Dissenting Opinion, Case No.24714 State of West Virginia v. Helen Morris

No. 24714 -- State of West Virginia v. Helen Morris, a.k.a. Helen King

Starcher, J., dissenting:

        In State v. Hopkins, 192 W.Va. 483, 453 S.E.2d 317 (1994), this Court held that prior shoplifting convictions are elements of the crime of third-offense shoplifting, and are therefore admissible before the jury. I am in full agreement with Justice Cleckley when he said, in his dissent to Hopkins, "I think this case is wrong." 192 W.Va. at 495, 453 S.E.2d at 329 (Cleckley, J., concurring in part and dissenting in part). The majority opinion, in following Hopkins, is also wrong in the present case.

        The majority opinion in this case and in Hopkins simply ignores Rule 404(b) of the West Virginia Rules of Evidence.See footnote 1 1 It is undeniable that a jury will be more inclined to convict once they hear that a defendant has previously been convicted of similar conduct. Rule 404(b) was designed to keep such evidence of other crimes away from a jury, thus focusing the jury on the proper question: did the defendant commit the crime with which he is currently charged? Whether a defendant was previously convicted of similar conduct goes to the defendant's penalty; this evidence should not be admissible to show that "if he did it before, he must have done it this time."
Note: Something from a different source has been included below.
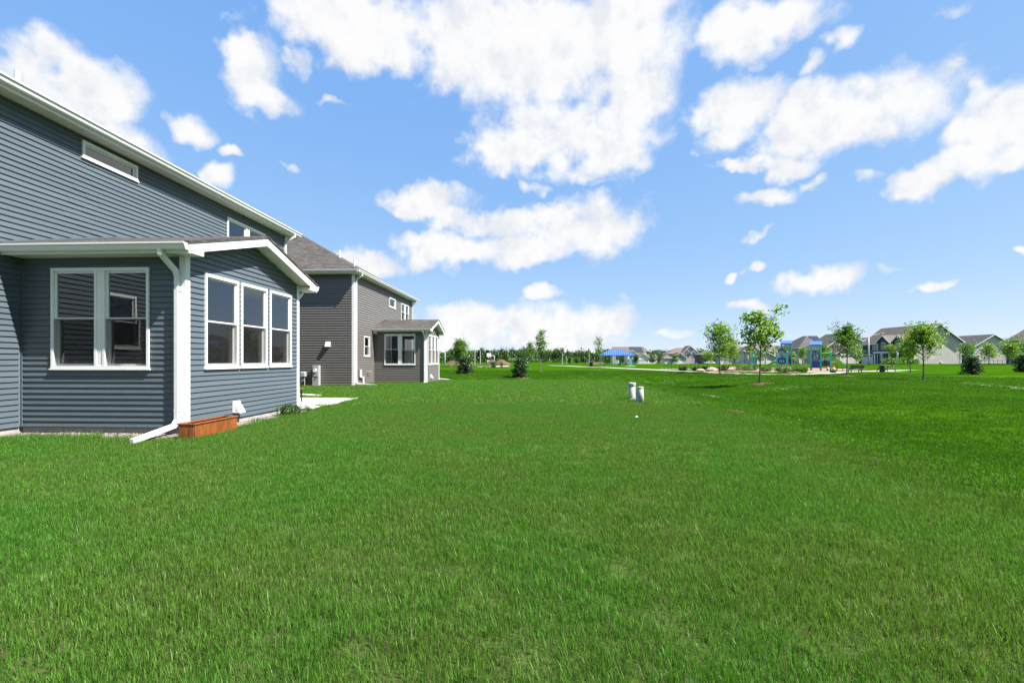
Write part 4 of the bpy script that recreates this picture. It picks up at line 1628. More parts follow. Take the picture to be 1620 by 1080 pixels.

        As Justice Cleckley cogently stated in Hopkins, "prior convictions are not elements of the current charge; they are elements of penalty enhancement." Hopkins, 192 W.Va. at 496, 453 S.E.2d at 330. Therefore, the trial in second- or third-offense shoplifting cases should be bifurcated, and evidence of prior convictions should only be admitted into evidence if and after guilt has been found on the underlying offense.

        In footnote 1, the majority opinion suggests that because Hopkins was "decided just four years ago," this Court is bound by stare decisis and cannot revisit and overrule Hopkins. The binding effect of a judicial opinion on future generations should not be based on the number of years that have passed since the opinion was issued by a Court, but rather should be found in the strength of the Court's reasoning in the opinion, and the fairness of its result.

        Because Hopkins reached an unfair result, and because its holding was "a torture of sound legal reasoning," Id., I would overrule that opinion and grant the defendant in this case a new trial. I am confident that the unfair approach adhered to in Hopkins cannot stand continued scrutiny. I therefore urge the bar to continue to present similar bifurcation issues to this Court, so that we will have ample occasion to consider the issue and examine its fundamental unfairness.
        I therefore respectfully dissent.

Footnote: 1     1 Rule 404(b) was similarly given short shrift in State v. Cozart, 177 W.Va. 400, 352 S.E.2d 152 (1986). In footnote 1 of Cozart, this Court held that previous convictions of driving under the influence of alcohol are admissible to show the defendant is currently guilty of a third offense of driving under the influence of alcohol.